MANILA, Philippines—It has long been an open secret—fans joked about the obvious long count in the aftermath of a fight in 2000.
And in the years that followed, the joke lost its punch, flattened by the frequency of its retelling and the eventual incomparable career of one Manny Pacquiao.
Until the World Boxing Council (WBC) uploaded a video that featured renowned Filipino referee Carlos Padilla admitting he facilitated a rigged result in Pacquiao’s infamous fight against Australian Nadal Hussein.

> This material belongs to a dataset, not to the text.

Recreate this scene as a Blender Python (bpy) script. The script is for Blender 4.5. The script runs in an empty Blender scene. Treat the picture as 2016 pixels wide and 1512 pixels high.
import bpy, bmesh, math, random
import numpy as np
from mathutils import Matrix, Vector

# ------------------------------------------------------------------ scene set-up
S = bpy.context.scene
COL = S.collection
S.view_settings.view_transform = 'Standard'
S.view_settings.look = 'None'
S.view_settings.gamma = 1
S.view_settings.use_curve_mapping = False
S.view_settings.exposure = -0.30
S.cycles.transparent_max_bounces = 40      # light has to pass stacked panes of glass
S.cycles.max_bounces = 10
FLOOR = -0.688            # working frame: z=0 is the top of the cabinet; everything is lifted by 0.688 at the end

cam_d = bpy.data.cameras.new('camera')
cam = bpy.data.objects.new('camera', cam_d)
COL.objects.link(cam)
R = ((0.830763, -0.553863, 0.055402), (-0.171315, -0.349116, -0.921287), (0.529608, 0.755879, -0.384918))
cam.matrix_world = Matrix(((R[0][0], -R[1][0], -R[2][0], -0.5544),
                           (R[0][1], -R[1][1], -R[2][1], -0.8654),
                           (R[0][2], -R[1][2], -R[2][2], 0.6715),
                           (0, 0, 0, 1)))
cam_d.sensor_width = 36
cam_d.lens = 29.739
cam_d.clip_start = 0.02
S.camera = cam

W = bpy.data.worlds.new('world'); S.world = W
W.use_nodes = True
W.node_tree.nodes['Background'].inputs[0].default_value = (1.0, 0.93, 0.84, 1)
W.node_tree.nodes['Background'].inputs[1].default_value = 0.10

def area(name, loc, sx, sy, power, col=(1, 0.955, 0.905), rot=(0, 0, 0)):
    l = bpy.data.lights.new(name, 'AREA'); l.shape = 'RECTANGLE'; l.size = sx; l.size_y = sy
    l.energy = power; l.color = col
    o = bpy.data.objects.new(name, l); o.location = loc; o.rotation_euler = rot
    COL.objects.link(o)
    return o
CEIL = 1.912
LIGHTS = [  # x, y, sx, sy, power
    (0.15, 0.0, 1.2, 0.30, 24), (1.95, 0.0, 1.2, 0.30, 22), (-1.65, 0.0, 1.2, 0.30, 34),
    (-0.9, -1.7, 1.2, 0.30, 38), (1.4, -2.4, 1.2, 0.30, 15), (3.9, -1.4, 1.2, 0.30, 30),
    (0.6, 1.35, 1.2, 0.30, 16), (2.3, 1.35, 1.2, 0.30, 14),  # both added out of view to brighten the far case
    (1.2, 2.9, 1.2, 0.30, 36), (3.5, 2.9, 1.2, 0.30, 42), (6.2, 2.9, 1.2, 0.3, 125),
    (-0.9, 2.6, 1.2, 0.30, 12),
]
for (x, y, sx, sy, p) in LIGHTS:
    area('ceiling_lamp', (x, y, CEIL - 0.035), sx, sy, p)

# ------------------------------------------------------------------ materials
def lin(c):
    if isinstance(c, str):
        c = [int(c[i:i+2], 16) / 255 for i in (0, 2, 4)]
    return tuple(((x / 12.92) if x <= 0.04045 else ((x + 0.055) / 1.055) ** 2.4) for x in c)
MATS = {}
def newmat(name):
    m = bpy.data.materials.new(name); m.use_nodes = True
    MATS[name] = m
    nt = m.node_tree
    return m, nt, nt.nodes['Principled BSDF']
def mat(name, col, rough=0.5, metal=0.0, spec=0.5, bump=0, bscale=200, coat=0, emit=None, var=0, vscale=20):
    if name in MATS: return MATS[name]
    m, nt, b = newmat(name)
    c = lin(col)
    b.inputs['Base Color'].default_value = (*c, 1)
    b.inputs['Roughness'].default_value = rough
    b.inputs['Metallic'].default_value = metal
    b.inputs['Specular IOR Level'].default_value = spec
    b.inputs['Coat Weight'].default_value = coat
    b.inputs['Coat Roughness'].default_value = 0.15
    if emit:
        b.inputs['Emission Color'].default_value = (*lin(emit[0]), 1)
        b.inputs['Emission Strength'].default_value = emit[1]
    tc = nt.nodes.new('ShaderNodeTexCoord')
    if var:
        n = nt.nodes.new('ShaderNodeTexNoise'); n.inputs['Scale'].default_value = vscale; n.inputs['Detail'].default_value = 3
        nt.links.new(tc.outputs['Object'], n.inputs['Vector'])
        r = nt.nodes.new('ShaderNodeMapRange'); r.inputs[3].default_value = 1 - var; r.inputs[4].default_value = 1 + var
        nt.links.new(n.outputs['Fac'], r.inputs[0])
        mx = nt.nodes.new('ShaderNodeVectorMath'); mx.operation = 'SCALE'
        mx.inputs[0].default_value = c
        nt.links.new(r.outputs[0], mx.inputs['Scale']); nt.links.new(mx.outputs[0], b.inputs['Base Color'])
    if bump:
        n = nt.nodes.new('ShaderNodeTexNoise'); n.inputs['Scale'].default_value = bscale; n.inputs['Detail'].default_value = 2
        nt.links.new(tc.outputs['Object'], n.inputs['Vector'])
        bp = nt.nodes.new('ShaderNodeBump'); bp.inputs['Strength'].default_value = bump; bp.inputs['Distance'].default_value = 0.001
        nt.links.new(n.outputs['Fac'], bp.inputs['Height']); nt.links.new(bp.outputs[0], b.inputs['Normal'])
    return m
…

“So, you know the opponent, Hussein, or whatever his name was. He is taller, younger, stronger and a dirty fighter, managed by Jeff Fenech. So in the [fourth round], Manny got knocked down, I thought he was going to get up, but his eyes were cross-eyed,” Padilla said in a video on the WBC’s YouTube channel that has since been taken down.
“I am Filipino, and everybody watching the fight is Filipino, so I prolonged the count. I know how to do it,” Padilla said after taking nearly twice as long to count to 10. “When he got up, I told him, ‘Hey, are you okay?’ Still prolonging the fight. ‘Are you okay?’ ‘Okay, fight!’”
Head butt, punch
“[B]ecause Manny was not like Manny is now, he wasn’t trained by Freddie Roach yet, he holds on for his dear life, and [Hussein] throws him, and he went down again. I said to the opponent, ‘Hey, you don’t do this.’ You know, I was prolonging the fight. ‘You don’t do that. Okay, judges, [point] deduction.’”
To cap it off, Padilla also admitted forcing the outcome when he ruled a head butt as a punch, resulting in the 10-round TKO win for Pacquiao.
“[B]ecause he is shorter, he headbutted the other guy and there is a cut, but I declared it a punch. If there is a headbutt, you have to stop the fight and declare to the judges a point deduction, but I didn’t do that, meaning the fight could continue. [The cut] is not really big—but I never got the doctor to check it [because] I want to see it serious,” Padilla said.
Pacquiao could not be reached for comment.
Hussein, however, had a lot to say, particularly on how both fighters’ paths diverged after that bout.
“I can’t say Pacquiao’s career would never have been the same, but it would have been derailed, that’s for sure,” Hussein said.
After that, the Australian didn’t have much of a career, failing to win a world championship. He eventually settled for a career in sales.
Pacquiao’s career bloomed the following year when he was picked as a replacement fighter on two weeks’ notice to face Lehlo Ledwaba in the undercard of a fight scheduled at MGM Grand in Las Vegas that featured Oscar de la Hoya in the main event. Pacquiao hammered out a sixth-round stoppage in that fight for the International Boxing Federation junior featherweight to engineer one of the finest runs in boxing history.
Eight weight classes
The former Philippine senator won titles in eight different weight classes, a feat unmatched until today.
Hussein said his camp smelled something fishy early on and accused the organizers of using a loophole to slide Padilla into the referee’s position.
“With the referee, the terms were there was going to be an Australian judge, a Filipino judge and a Korean judge. Then they said the referee was going to be American. But … [Padilla] was an American-Filipino. So because he was an American citizen, they had their loophole.
“He was a Filipino all along. But it wasn’t supposed to be an issue because he was based in America. But we didn’t know anything about it until the last minute, to be honest.”
The US-based Padilla was the third man in the ring during the “Thrilla in Manila” that featured Muhammad Ali and Joe Frazier in 1975.
“They should be held accountable for the sport we love,” Hussein later wrote in a post.